The Headhunter’s Daughter
William Morrow
229 pg pb
By Diane Weddington
North Carolina author Tamar Myers presents the second in a series about the Belgian Congo in “The Headhunter’s Daughter.”
Myers is author of more than 30 mysteries and hundreds of garden articles. Many of her works are set in Pennsylvania Dutch country.
Her parents became missionaries in the Belgian Congo in 1932. She was born in 1948. Two years later her parents were assigned to establish a mission station for the Bashilele, a fierce tribe of headhunters who often killed outsiders.
Myers grew up amidst this tribe, unharmed because her parents were respectful of the tribal customs. Others did not fare as well. To be accepted as a man each male tribal member was required to kill an enemy and bring home the skull to use as a drinking cup.
What seems an exotic life to outsiders became the norm for Myers. She lived with her parents and three sisters in a palm leaf hut until it was too termite-infested to be habitable. Food supplies were scarce and shipped in from South Africa, so she learned to eat antelope, wild boar and even elephant meat.
When she reached third grade she was sent to a boarding school two days’ drive from the mission. The ferry she had to take to school passed through Bapende territory, home of cannibals. The Loange River itself was filled with crocodiles and hippos.
Myers hated boarding school. Just before Independence Day in the Congo, her family was furloughed home to the Midwest, where the curried fields and fences discomfited Myers, used to tall grasses and plains.
Returning to a country freed of colonial rule, her family rented a villa above the Kasai and Tshikapa Rivers which the fleeing Belgians had abandoned.
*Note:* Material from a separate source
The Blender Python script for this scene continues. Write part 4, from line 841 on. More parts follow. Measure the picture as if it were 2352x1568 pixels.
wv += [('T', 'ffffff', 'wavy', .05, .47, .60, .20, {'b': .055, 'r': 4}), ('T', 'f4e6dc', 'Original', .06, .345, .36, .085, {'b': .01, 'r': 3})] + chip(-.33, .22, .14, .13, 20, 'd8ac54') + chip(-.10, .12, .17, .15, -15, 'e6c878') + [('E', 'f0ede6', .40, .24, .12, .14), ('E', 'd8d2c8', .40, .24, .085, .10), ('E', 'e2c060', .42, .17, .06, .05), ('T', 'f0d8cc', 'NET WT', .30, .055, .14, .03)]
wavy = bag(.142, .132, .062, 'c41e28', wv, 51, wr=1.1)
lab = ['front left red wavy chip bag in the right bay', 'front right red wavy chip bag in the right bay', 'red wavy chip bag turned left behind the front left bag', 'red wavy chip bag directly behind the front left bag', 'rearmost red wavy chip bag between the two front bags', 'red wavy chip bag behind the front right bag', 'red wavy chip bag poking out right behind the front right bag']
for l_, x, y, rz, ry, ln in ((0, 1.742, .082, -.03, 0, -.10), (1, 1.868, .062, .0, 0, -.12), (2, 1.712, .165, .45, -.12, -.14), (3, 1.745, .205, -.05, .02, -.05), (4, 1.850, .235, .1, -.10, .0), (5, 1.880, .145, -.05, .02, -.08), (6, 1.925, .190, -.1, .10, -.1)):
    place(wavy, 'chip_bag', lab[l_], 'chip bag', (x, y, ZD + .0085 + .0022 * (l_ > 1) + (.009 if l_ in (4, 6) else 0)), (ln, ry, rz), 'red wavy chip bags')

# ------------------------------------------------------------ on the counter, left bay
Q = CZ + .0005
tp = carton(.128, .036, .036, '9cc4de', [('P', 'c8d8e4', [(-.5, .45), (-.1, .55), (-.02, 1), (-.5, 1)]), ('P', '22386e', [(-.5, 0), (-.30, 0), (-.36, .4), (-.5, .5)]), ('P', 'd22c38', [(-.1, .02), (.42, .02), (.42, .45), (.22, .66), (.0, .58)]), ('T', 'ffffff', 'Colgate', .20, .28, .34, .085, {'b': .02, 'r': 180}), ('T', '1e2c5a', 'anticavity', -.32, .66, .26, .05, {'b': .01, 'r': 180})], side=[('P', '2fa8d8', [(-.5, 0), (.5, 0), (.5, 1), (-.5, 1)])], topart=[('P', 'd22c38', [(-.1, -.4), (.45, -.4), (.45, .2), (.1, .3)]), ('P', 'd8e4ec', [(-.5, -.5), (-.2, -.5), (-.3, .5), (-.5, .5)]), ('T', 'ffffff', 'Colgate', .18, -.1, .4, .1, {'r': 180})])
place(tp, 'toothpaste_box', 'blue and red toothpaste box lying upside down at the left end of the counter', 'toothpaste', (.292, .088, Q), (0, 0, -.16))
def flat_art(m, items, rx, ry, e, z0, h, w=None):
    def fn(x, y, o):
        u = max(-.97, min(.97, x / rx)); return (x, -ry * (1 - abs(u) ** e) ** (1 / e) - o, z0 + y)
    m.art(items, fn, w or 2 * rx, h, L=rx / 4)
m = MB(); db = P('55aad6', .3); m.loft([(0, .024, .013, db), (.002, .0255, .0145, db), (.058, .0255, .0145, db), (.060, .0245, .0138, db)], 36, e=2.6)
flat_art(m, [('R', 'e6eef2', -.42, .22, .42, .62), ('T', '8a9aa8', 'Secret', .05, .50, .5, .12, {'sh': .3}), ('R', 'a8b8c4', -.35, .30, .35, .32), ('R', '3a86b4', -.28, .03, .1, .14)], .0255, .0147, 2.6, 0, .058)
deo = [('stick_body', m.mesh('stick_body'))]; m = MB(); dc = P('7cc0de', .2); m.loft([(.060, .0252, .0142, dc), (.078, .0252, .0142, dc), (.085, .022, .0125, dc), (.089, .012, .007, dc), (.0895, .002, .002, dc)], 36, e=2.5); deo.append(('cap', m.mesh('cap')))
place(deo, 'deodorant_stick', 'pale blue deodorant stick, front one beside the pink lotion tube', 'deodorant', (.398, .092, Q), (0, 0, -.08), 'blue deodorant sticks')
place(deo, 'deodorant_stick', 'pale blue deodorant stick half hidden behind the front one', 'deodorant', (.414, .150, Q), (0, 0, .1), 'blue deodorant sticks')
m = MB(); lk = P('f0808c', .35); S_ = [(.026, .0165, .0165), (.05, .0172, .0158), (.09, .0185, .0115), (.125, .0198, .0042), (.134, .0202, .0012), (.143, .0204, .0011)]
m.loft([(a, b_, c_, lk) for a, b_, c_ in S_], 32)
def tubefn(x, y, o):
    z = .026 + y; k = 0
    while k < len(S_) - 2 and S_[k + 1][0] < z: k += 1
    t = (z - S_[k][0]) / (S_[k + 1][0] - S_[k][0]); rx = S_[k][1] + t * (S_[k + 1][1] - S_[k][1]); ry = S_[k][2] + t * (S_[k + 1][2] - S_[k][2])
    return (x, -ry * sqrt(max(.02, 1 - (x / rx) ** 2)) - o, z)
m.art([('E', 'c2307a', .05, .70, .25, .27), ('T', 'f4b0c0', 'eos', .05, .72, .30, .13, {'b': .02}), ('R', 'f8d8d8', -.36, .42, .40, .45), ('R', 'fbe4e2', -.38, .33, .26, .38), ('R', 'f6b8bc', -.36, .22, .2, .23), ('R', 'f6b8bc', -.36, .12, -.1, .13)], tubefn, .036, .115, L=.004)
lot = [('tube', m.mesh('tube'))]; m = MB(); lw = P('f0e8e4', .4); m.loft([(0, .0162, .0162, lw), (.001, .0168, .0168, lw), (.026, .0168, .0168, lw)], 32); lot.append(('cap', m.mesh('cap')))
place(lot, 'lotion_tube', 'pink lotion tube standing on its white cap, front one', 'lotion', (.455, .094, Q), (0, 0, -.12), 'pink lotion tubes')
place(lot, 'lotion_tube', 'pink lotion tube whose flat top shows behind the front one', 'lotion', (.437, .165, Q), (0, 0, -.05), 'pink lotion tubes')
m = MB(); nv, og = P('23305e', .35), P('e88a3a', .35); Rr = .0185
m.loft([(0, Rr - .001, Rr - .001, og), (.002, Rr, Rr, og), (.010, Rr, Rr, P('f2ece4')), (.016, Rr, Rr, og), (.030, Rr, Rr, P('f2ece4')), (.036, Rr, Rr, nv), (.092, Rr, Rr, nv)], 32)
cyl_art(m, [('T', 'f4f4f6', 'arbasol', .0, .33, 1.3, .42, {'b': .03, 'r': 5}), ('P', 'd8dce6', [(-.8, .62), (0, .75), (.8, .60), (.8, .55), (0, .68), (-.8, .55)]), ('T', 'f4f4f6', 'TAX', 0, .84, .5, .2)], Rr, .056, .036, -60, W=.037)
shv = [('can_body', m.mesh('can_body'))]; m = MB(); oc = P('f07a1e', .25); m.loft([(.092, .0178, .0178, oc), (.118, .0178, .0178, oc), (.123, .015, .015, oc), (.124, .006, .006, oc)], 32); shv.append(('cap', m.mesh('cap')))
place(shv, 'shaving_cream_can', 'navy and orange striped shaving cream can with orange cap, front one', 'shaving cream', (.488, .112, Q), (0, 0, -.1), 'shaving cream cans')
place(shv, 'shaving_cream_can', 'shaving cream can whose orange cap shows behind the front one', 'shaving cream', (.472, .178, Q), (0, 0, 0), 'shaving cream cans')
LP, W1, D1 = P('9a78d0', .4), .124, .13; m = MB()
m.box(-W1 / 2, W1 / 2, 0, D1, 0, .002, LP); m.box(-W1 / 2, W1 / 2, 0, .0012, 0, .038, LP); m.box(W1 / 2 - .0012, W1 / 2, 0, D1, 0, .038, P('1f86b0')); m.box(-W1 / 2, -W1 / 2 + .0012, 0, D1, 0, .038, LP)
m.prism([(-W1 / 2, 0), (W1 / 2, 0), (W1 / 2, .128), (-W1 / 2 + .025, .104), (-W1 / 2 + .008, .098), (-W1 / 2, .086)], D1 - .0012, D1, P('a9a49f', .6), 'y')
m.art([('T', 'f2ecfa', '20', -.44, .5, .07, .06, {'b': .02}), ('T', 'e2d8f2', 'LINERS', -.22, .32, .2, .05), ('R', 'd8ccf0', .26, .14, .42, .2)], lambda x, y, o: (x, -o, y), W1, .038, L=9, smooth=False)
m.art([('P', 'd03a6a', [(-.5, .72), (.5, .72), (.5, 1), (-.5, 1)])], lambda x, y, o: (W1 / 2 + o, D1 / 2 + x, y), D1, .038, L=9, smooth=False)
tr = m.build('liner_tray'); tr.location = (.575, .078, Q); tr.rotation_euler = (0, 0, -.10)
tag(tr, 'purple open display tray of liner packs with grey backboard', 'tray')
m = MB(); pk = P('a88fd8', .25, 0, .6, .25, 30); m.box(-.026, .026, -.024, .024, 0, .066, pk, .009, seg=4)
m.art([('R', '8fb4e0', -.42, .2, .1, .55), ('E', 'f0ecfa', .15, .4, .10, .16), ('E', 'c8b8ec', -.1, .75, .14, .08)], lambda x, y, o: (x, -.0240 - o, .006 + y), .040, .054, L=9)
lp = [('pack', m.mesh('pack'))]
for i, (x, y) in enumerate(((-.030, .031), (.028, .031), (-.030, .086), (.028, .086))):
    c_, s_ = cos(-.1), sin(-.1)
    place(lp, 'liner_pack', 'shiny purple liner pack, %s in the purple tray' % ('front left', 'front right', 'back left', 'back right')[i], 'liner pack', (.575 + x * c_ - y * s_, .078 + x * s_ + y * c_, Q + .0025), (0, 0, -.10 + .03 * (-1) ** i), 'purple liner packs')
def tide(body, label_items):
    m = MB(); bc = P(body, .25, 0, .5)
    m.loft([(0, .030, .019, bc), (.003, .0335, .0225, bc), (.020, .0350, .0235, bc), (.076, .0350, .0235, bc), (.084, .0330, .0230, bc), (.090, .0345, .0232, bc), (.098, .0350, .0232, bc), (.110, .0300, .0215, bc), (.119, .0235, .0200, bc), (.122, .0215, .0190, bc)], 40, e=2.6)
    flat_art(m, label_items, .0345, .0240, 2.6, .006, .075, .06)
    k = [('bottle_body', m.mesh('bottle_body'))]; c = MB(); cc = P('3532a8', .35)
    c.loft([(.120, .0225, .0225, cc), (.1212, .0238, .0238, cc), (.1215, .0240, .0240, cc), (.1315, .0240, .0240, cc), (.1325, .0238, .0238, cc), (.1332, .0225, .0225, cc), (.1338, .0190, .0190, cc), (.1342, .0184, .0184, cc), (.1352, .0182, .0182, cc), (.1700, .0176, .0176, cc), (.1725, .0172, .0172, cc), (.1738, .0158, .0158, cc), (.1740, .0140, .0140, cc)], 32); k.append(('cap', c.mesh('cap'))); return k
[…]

There they confronted an intensified tribal warfare, this one between the Baluba and Lulua.
Her father sent many letters from Africa to his mother, and it is from these that Myers takes many of the details in her Congo series. (Her first, “The Witchdoctor’s Wife,” has been a best seller.) Her father’s many interests included anthropology and it was from him that she learned about the polyandry and cannibal use of the dead common in the Bashilele.
“The Headhunter’s Daughter” is not a true story, Myers cautions, despite its veracity of detail. The incident which is the focus of the book never happened. Yet her vivid description of life in the Belgian Congo makes it seem as though it did occur.
The storyline is gripping. A native governess kidnaps a white infant with intent to give the infant to a Belgian who has promised her money for the deed. While waiting for his arrival she is bitten by the poisonous mamba snake and dies.
Out hunting for the man he will kill to pass his rite of manhood, a young Bashilele finds the infant. He takes it home to his mother who is mourning a still-born child. The tribe accepts this white child, named Ugly Eyes, and raises her absent any white contact.
When she turns 13 a missionary school teacher hears of her existence and urges the police chief to investigate. With a translator and a curious young American woman, the police chief goes to the remote village. They force the frightened girl to come with them.
Can Ugly Eyes accept life in a white settlement? Should she? Who is this young woman, anyway? The answers which unfold are surprising and they also raise quite clearly issues about family values, “civilization,” and self-determination.